● Listed entries
-- Begin --

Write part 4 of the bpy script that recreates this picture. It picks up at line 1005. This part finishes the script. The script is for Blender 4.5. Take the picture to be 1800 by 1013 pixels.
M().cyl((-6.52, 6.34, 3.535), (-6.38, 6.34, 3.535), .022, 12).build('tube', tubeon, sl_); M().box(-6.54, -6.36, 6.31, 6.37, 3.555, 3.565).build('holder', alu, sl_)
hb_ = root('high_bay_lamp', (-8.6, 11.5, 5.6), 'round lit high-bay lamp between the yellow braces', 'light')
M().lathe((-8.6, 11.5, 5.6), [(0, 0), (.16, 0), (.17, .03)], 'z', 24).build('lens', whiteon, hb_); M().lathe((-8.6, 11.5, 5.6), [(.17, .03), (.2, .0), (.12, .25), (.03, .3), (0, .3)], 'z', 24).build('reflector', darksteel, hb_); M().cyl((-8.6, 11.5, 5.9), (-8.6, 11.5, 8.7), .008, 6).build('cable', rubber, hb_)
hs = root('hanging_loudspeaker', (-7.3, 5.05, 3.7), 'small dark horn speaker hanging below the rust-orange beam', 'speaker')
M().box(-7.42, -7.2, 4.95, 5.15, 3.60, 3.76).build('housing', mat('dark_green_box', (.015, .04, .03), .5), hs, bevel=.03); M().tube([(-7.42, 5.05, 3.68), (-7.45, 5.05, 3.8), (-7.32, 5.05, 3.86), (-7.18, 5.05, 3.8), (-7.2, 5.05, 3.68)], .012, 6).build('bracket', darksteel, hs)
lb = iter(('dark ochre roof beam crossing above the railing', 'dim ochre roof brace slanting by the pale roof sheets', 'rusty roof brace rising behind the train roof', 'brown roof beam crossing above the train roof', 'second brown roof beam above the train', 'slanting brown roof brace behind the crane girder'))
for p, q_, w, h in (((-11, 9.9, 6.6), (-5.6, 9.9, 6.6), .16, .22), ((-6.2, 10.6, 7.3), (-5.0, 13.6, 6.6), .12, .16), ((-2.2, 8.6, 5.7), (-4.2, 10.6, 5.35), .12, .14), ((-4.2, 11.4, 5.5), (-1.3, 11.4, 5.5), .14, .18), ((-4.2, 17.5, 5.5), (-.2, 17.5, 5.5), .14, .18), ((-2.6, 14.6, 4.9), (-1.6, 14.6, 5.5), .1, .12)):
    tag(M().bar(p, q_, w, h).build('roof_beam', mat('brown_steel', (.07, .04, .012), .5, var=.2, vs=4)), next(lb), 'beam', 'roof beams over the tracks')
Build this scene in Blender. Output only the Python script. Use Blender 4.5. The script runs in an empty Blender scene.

-- End --

From the listing above, copy all lines holding the word "Blender".

● Answer below
Write part 4 of the bpy script that recreates this picture. It picks up at line 1005. This part finishes the script. The script is for Blender 4.5. Take the picture to be 1800 by 1013 pixels.
Build this scene in Blender. Output only the Python script. Use Blender 4.5. The script runs in an empty Blender scene.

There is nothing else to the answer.